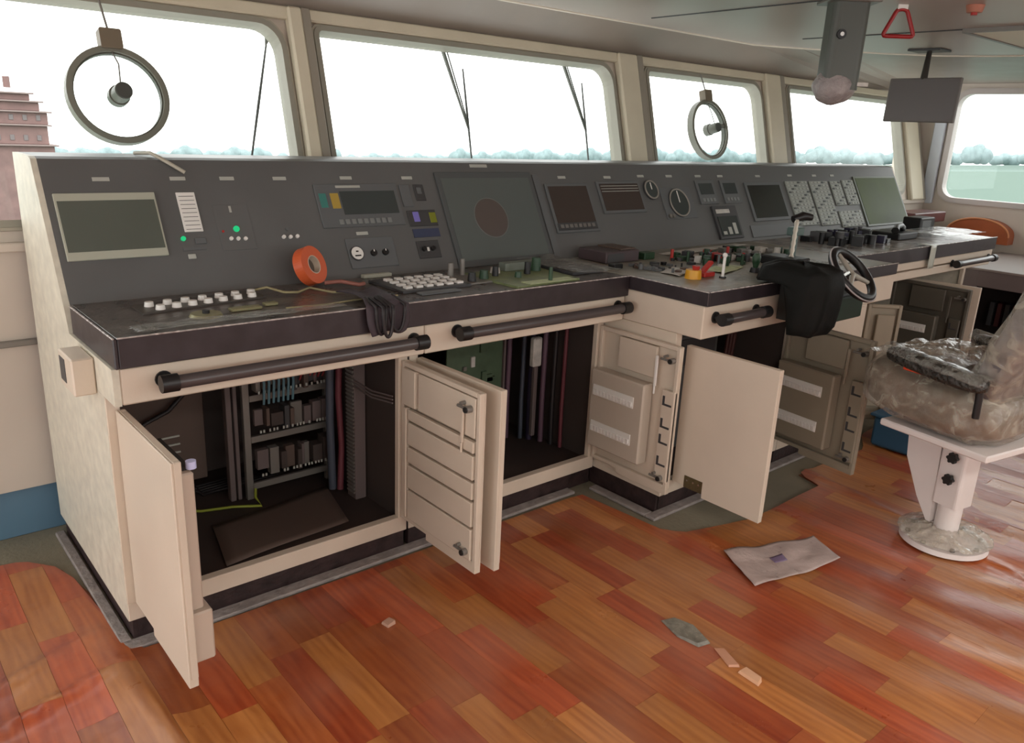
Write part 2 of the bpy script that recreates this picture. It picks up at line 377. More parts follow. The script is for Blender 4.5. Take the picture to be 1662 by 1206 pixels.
for x0, x1 in ((1.515, 1.575), (3.43, 3.585), (4.86, 5.035), (6.88, 7.10)):
    P.box(x0, x1, 1.02, 1.86, 0.001, .045, .008, M=WM)
P.build('trim_2', PILLAR, kind='structure')
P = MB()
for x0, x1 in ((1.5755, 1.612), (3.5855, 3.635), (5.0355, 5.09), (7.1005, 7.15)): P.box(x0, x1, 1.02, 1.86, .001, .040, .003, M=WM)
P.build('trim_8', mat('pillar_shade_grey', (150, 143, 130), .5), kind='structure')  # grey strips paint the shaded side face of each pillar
MB().box(7.165, 7.199, 2.90, 2.99, 1.0, 1.93, .006).build('trim_9', mat('pale_blue_strip', (206, 214, 224), .4), kind='structure')
# header strip above the windows
MB().box(-2.1, 7.24, 1.815, 1.862, .001, .03, .006, M=WM).build('trim_3', PILLAR, kind='structure')
# right wall with side window
XS = 7.2
SM = frame((XS, 0, 0), (0, -1, 0), (0, 0, 1), (-1, 0, 0))   # local (u=-y, z, into room)
RW = MB(); ring_wall(RW, (-3.3, -.3, 1.0, 1.96), rrect(-2.85, -.8, 1.05, 1.89, .11), -.05, 0, SM)
RW.box(XS, XS+.05, .3, 3.1, .18, 1.0); RW.box(XS, XS+.05, -2.6, .3, .18, 1.0); RW.box(XS, XS+.05, -2.6, .3, 1.75, 2.0)
for yy in (-2.6, -.9): RW.box(XS, XS+.05, yy, yy+.2, 1.0, 1.75)
RW.build('wall_right', WALLP, kind='structure')
MB().box(XS-.02, XS+.05, -2.6, 3.1, -.004, .18, .003).build('baseboard_right', BLUE, kind='structure')
t = thing('window_5', None, None, (XS, 1.8, 1.05), kind='structure')
def lip2(m, d0, d1, z0, z1):
    off = lambda d: rrect(-2.85-d, -.8+d, 1.05-d, 1.89+d, .11+d)
    A, B = off(d0), off(d1); n = len(A); vs = [(p[0], p[1], z1) for p in A]+[(p[0], p[1], z1) for p in B]+[(p[0], p[1], z0) for p in A]+[(p[0], p[1], z0) for p in B]; fs = []
    for k in range(n):
        j = (k+1) % n; fs += [(k, n+k, n+j, j), (2*n+k, 2*n+j, 3*n+j, 3*n+k), (k, j, 2*n+j, 2*n+k), (n+k, 3*n+k, 3*n+j, n+j)]
    m.add(vs, fs, SM)
m = MB(); lip2(m, -.012, .03, -.06, .025); m.build('window_frame', mat('side_frame', (196, 188, 184), .4), t)
m = MB(); m.prism(rrect(-2.85, -.8, 1.05, 1.89, .11), -.034, -.028, SM); m.build('pane', GLASS, t)
m = MB(); m.box(.7, 2.9, .995, 1.012, .0, .05, .004, M=SM); m.build('window_sill', TRIMW, t)
# left wall and rear wall (behind the camera) with long openings, to let the daylight in
LW = MB(); LW.box(-2.15, -2.1, -2.6, .3, 0, .9); LW.box(-2.15, -2.1, .3, 3.1, 0, .08); LW.box(-2.15, -2.1, -2.6, 3.1, 1.85, 2.0)
for y in (.2, 2.95): LW.box(-2.15, -2.1, y, y+.12, .08, 1.85)
for y in (-2.6, -.9): LW.box(-2.15, -2.1, y, y+.2, .9, 1.8)
LW.build('wall_left', WALLP, kind='structure')
BW = MB(); BW.box(-2.15, 7.25, -2.65, -2.6, 0, .9); BW.box(-2.15, 7.25, -2.65, -2.6, 1.8, 2.0)
for x in (-2.1, .2, 2.5, 4.8, 7.0): BW.box(x, x+.2, -2.65, -2.6, .9, 1.8)
BW.build('wall_rear', WALLP, kind='structure')
# ceiling panels + soffit
edge = [(-2.1, 3.01), (4.45, 3.0), (4.72, 2.86), (4.95, 2.72), (5.2, 2.55), (5.44, 2.32), (5.56, 2.05), (5.6, 1.8), (5.6, -2.6)]
wallp = [(-2.1, 3.203, 1.862), (6.2, 3.203, 1.862), (6.75, 3.205, 1.88), (7.0, 3.21, 1.91), (7.19, 3.2, 1.93), (7.19, 2.9, 1.955), (7.19, 2.4, 1.957), (7.19, 1.9, 1.957), (7.19, -2.6, 1.957)]
C = MB(); C.prism([(-2.1, -2.6)]+edge, 2.0, 2.04); ceil = C.build('ceiling', CEILP, kind='structure', loc=(2, 0, 2))
S = MB(); n = len(edge)
vs = [(x, y, 2.0) for x, y in edge]+wallp+[(x, y, 2.03) for x, y in edge]+[(x, y, z+.03) for x, y, z in wallp]; fs = []
for i in range(n-1): fs += [(i, i+1, n+i+1, n+i), (2*n+i, 3*n+i, 3*n+i+1, 2*n+i+1)]
S.add(vs, fs); S.build('trim_4', SOFFIT, kind='structure')
S = MB(); S.tube([(x, y, 1.998) for x, y in edge], .006, 6); S.build('trim_5', TRIMW, kind='structure')
# recessed panel joints of the ceiling (thin dark strips)
S = MB()
for a, b in (((3.26, 2.80), (3.13, .5)), ((2.2, 3.0), (2.1, 0)), ((4.32, 2.6), (4.28, .5)), ((1.1, 3.0), (1.05, 0))):
    S.tube([(a[0], a[1], 1.999), (b[0], b[1], 1.999)], .004, 6)
S.build('seam', DGREY, ceil)
m = MB(); m.box(4.3, 5.4, 1.25, 1.72, 1.985, 1.9995, .004)
lamp = thing('ceiling_light', 'pale rectangular ceiling light panel above the hanging monitor', 'light', (4.9, 1.5, 2.0))
m.build('diffuser', mat('lamp_diffuser', (232, 226, 205), .5), lamp)
m = MB()
for a in ((4.28, 4.3, 1.23, 1.74), (5.4, 5.42, 1.23, 1.74), (4.3, 5.4, 1.23, 1.25), (4.3, 5.4, 1.72, 1.74)): m.box(*a, 1.98, 1.9995)
m.build('frame', GREYM, lamp)

# ================================================================= VINYL FLOOR SHEET in printed planks
EX = [-2.1, .30, .335, .42, .455, .468, .474, 2.16, 2.235, 2.25, 2.31, 2.63, 3.16, 3.20, 3.76, 3.95, 5.9, 6.0, 7.2]
EY = [2.85, 2.79, 2.775, 2.67, 2.48, 2.2, 2.085, 2.07, 2.06, 1.69, 1.60, 1.51, 1.515, 1.64, 1.61, 1.72, 1.85, 2.3, 2.4]
def yedge(x): return float(np.interp(x, EX, EY))
def hfun(x, y):
    h = .0016*noise.noise(Vector((x*2.2, y*2.2, 0)))+.0006*noise.noise(Vector((x*7, y*5, 3)))
    # ripples running away from the viewer, near the chair
    a = 1/(1+math.exp(-(x-2.15)*4))*1/(1+math.exp((y-1.30)*7))
    ph = x*22+2.5*noise.noise(Vector((x*1.5, y*2.0, 8)))+y*8
    a *= 1-math.exp(-((x-3.08)**2+(y-.96)**2)/.045)
    h += a*.0055*(math.sin(ph)+.5*math.sin(ph*.47+1.3))
    # bulge at the left end of the console
    d = (x-(.415+.25*(2.05-y)*.35))/.055; g = math.exp(-d*d)
    h += .022*g/(1+math.exp((y-2.1)*18))
    if x < .55:
        l = 1/(1+math.exp((x-.38)*22))
        h += l*(.016*math.exp(-((y-1.99-.25*(x-.25))/.022)**2)+.013*math.exp(-((y-2.16-.5*(x-.25))/.03)**2)+.006*math.sin(6*x+9*y))
    # lifted crease left of centre and lip toward the bare deck
    d = (x-(.63+(y-1.53)*.46))/.012
    if 1.3 < y < 2.4: h += .004*math.exp(-d*d)*min(1, (2.4-y)*3, (y-1.3)*5)
    d = (x-(3.24-.35*(1.55-y)*.6))/.02
    if .5 < y < 1.75: h += .010*math.exp(-d*d)*(1-math.exp(-((x-3.08)**2+(y-.96)**2)/.045))
    if x > 2.25 and x < 3.7: h += .006*math.exp(-((y-yedge(x)+.05)/.05)**2)*(.6+.6*noise.noise(Vector((x*6, 0, 1))))
    return .006+max(-.003, h)
def vinyl_patch(mb_or_none, x0, x1, y0, y1, name, m, parent, step=.03, kind=None):
    xk = [e_ for e_ in EX if x0 < e_ < x1]; nx = max(2, int(round((x1-x0)/step))); ny = max(3, int(round((y1-y0)/step))); g = .0005
    vs = []; nm = []
    for i in range(nx+1):
        x = x0+g+(x1-x0-2*g)*i/nx; ye = yedge(x)
        for j in range(ny+1):
            y = min(y0+g+(y1-y0-2*g)*j/ny, ye); e = .004; z = hfun(x, y)
            dx = (hfun(x+e, y)-hfun(x-e, y))/(2*e); dy = (hfun(x, y+e)-hfun(x, y-e))/(2*e)
            vs.append((x, y, z)); nm.append(Vector((-dx, -dy, 1)).normalized())
    if max(v[1] for v in vs)-min(v[1] for v in vs) < .004: return None
    W = ny+1; fs = []
    for i in range(nx):
        for j in range(ny):
            a = i*W+j; q_ = (a, a+W, a+W+1, a+1)
            if (Vector(vs[q_[2]])-Vector(vs[q_[0]])).length < 1e-5 or (vs[a+1][1]-vs[a][1] < 1e-6 and vs[a+W+1][1]-vs[a+W][1] < 1e-6): continue
            fs.append(q_)
    if not fs: return None
    # thickness skirt
    o = len(vs); vs2 = vs+[(x, y, z-.0018) for x, y, z in vs]; border = []
    cnt = {}
    for f in fs:
        for k in range(4):
            e_ = (f[k], f[(k+1) % 4]); cnt[e_] = 1
    for (a, b) in list(cnt):
        if (b, a) not in cnt: border.append((a, b))
    fs2 = fs+[(b, a, o+a, o+b) for a, b in border]
    base = ORG[parent.name]; me = bpy.data.meshes.new(name); me.from_pydata([tuple(Vector(p)-base) for p in vs2], [], fs2); me.materials.append(m)
    me.polygons.foreach_set('use_smooth', [True]*len(fs2)); me.update()
    me.normals_split_custom_set_from_vertices([tuple(v) for v in nm+nm])
    ob = bpy.data.objects.new(name, me); COL.objects.link(ob); ob.parent = parent; ORG[ob.name] = base
    if kind: ob['kind'] = kind
    return ob
vin = thing('vinyl_flooring', 'loose wrinkled sheet of orange wood-plank vinyl flooring in front of the console', 'flooring', (2, 1, 0))
def vback():
    m = MB(); xs = sorted(list(np.linspace(-2.1, 5.94, 120))+EX[1:15]); vs = []
    for x in xs: vs += [(x, -2.5, .0005), (x, yedge(x)-.002, .0005), (x, -2.5, -.002), (x, yedge(x)-.002, -.002)]
    fs = []
    for i in range(len(xs)-1):
        a = i*4; b = a+4; fs += [(a, b, b+1, a+1), (a+1, b+1, b+3, a+3), (a+2, a+3, b+3, b+2), (a, a+2, b+2, b)]
    m.add(vs, fs); return m.build('backing', VBACK, vin)
vback()
PW, PL = .096, .43; rng = random.Random(11); cnt = 0; far = MB(); mats = [WOODA, WOODB, WOODC]
cx = -.30; col = 0
last = 0
while cx < 7.1:
    off = rng.random()*PL; y = .0-off; 
    if cx > 3.25: break
    while y < 2.85:
        ymid = min(y+PL, 2.85)
        if ymid > .30 and cnt < 299:
            k = rng.choice([i for i in (0, 0, 1, 1, 2) if i != last or rng.random() < .3] or [0]); last = k
            if vinyl_patch(None, cx, cx+PW, y, y+PL, 'plank', mats[k], vin): cnt += 1
        y += PL
    cx += PW; col += 1
XFAR = cx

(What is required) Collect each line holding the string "structure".

(Exercise solution)
P.build('trim_2', PILLAR, kind='structure')
P.build('trim_8', mat('pillar_shade_grey', (150, 143, 130), .5), kind='structure')  # grey strips paint the shaded side face of each pillar
MB().box(7.165, 7.199, 2.90, 2.99, 1.0, 1.93, .006).build('trim_9', mat('pale_blue_strip', (206, 214, 224), .4), kind='structure')
MB().box(-2.1, 7.24, 1.815, 1.862, .001, .03, .006, M=WM).build('trim_3', PILLAR, kind='structure')
RW.build('wall_right', WALLP, kind='structure')
MB().box(XS-.02, XS+.05, -2.6, 3.1, -.004, .18, .003).build('baseboard_right', BLUE, kind='structure')
t = thing('window_5', None, None, (XS, 1.8, 1.05), kind='structure')
LW.build('wall_left', WALLP, kind='structure')
BW.build('wall_rear', WALLP, kind='structure')
C = MB(); C.prism([(-2.1, -2.6)]+edge, 2.0, 2.04); ceil = C.build('ceiling', CEILP, kind='structure', loc=(2, 0, 2))
S.add(vs, fs); S.build('trim_4', SOFFIT, kind='structure')
S = MB(); S.tube([(x, y, 1.998) for x, y in edge], .006, 6); S.build('trim_5', TRIMW, kind='structure')